> **Instructions for the task**:
Reproduce all of the data word for word.

> **Dataset extract**:
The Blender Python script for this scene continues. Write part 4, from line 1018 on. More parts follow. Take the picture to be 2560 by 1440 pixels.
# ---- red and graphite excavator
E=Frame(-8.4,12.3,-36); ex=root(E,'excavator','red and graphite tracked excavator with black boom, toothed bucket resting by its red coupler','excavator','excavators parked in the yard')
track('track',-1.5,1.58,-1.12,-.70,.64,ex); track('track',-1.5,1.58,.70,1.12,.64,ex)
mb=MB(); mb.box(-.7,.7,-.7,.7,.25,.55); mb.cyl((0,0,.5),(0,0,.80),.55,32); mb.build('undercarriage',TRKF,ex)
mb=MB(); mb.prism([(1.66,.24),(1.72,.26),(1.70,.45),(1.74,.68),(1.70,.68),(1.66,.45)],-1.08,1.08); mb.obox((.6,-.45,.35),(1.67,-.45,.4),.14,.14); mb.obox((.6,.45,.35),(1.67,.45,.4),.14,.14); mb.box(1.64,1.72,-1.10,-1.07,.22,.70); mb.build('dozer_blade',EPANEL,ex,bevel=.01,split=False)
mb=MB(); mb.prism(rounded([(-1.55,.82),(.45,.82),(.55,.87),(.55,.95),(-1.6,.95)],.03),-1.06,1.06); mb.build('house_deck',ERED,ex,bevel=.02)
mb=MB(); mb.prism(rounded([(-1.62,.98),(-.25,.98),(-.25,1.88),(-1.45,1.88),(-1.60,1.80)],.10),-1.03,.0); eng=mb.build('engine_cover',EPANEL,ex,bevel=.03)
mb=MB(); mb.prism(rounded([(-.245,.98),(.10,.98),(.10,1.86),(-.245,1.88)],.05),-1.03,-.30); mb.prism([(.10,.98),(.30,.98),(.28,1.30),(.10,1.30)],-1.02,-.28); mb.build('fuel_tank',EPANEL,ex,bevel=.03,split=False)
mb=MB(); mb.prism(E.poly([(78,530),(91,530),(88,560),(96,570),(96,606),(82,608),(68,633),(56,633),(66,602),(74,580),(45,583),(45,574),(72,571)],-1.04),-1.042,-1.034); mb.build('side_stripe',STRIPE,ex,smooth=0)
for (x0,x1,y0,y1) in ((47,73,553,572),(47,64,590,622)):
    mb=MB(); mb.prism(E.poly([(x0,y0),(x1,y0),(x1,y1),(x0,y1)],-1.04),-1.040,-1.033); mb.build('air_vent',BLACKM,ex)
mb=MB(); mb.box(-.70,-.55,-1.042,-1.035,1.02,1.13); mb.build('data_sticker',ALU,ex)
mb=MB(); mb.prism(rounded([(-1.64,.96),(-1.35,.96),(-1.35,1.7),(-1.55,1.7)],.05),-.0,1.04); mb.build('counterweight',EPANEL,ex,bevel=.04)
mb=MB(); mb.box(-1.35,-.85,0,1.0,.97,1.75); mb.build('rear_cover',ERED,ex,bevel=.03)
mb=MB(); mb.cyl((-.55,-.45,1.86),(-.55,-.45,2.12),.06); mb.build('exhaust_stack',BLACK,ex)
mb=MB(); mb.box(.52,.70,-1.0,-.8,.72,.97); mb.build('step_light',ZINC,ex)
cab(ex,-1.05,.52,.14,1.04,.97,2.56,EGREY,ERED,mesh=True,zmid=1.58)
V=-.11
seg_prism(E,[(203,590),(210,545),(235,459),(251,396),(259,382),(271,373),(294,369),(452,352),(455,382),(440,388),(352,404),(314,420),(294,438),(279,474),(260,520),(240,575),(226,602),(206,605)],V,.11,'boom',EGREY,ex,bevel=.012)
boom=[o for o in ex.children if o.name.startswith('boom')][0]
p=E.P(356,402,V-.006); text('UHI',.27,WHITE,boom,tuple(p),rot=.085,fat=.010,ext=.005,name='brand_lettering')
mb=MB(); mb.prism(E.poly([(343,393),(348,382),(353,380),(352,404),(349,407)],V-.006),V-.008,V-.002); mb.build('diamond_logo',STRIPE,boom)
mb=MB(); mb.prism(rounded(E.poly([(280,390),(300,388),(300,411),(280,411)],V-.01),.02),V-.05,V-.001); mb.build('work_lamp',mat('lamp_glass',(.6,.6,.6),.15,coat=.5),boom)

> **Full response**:
The Blender Python script for this scene continues. Write part 4, from line 1018 on. More parts follow. Take the picture to be 2560 by 1440 pixels.
# ---- red and graphite excavator
E=Frame(-8.4,12.3,-36); ex=root(E,'excavator','red and graphite tracked excavator with black boom, toothed bucket resting by its red coupler','excavator','excavators parked in the yard')
track('track',-1.5,1.58,-1.12,-.70,.64,ex); track('track',-1.5,1.58,.70,1.12,.64,ex)
mb=MB(); mb.box(-.7,.7,-.7,.7,.25,.55); mb.cyl((0,0,.5),(0,0,.80),.55,32); mb.build('undercarriage',TRKF,ex)
mb=MB(); mb.prism([(1.66,.24),(1.72,.26),(1.70,.45),(1.74,.68),(1.70,.68),(1.66,.45)],-1.08,1.08); mb.obox((.6,-.45,.35),(1.67,-.45,.4),.14,.14); mb.obox((.6,.45,.35),(1.67,.45,.4),.14,.14); mb.box(1.64,1.72,-1.10,-1.07,.22,.70); mb.build('dozer_blade',EPANEL,ex,bevel=.01,split=False)
mb=MB(); mb.prism(rounded([(-1.55,.82),(.45,.82),(.55,.87),(.55,.95),(-1.6,.95)],.03),-1.06,1.06); mb.build('house_deck',ERED,ex,bevel=.02)
mb=MB(); mb.prism(rounded([(-1.62,.98),(-.25,.98),(-.25,1.88),(-1.45,1.88),(-1.60,1.80)],.10),-1.03,.0); eng=mb.build('engine_cover',EPANEL,ex,bevel=.03)
mb=MB(); mb.prism(rounded([(-.245,.98),(.10,.98),(.10,1.86),(-.245,1.88)],.05),-1.03,-.30); mb.prism([(.10,.98),(.30,.98),(.28,1.30),(.10,1.30)],-1.02,-.28); mb.build('fuel_tank',EPANEL,ex,bevel=.03,split=False)
mb=MB(); mb.prism(E.poly([(78,530),(91,530),(88,560),(96,570),(96,606),(82,608),(68,633),(56,633),(66,602),(74,580),(45,583),(45,574),(72,571)],-1.04),-1.042,-1.034); mb.build('side_stripe',STRIPE,ex,smooth=0)
for (x0,x1,y0,y1) in ((47,73,553,572),(47,64,590,622)):
    mb=MB(); mb.prism(E.poly([(x0,y0),(x1,y0),(x1,y1),(x0,y1)],-1.04),-1.040,-1.033); mb.build('air_vent',BLACKM,ex)
mb=MB(); mb.box(-.70,-.55,-1.042,-1.035,1.02,1.13); mb.build('data_sticker',ALU,ex)
mb=MB(); mb.prism(rounded([(-1.64,.96),(-1.35,.96),(-1.35,1.7),(-1.55,1.7)],.05),-.0,1.04); mb.build('counterweight',EPANEL,ex,bevel=.04)
mb=MB(); mb.box(-1.35,-.85,0,1.0,.97,1.75); mb.build('rear_cover',ERED,ex,bevel=.03)
mb=MB(); mb.cyl((-.55,-.45,1.86),(-.55,-.45,2.12),.06); mb.build('exhaust_stack',BLACK,ex)
mb=MB(); mb.box(.52,.70,-1.0,-.8,.72,.97); mb.build('step_light',ZINC,ex)
cab(ex,-1.05,.52,.14,1.04,.97,2.56,EGREY,ERED,mesh=True,zmid=1.58)
V=-.11
seg_prism(E,[(203,590),(210,545),(235,459),(251,396),(259,382),(271,373),(294,369),(452,352),(455,382),(440,388),(352,404),(314,420),(294,438),(279,474),(260,520),(240,575),(226,602),(206,605)],V,.11,'boom',EGREY,ex,bevel=.012)
boom=[o for o in ex.children if o.name.startswith('boom')][0]
p=E.P(356,402,V-.006); text('UHI',.27,WHITE,boom,tuple(p),rot=.085,fat=.010,ext=.005,name='brand_lettering')
mb=MB(); mb.prism(E.poly([(343,393),(348,382),(353,380),(352,404),(349,407)],V-.006),V-.008,V-.002); mb.build('diamond_logo',STRIPE,boom)
mb=MB(); mb.prism(rounded(E.poly([(280,390),(300,388),(300,411),(280,411)],V-.01),.02),V-.05,V-.001); mb.build('work_lamp',mat('lamp_glass',(.6,.6,.6),.15,coat=.5),boom)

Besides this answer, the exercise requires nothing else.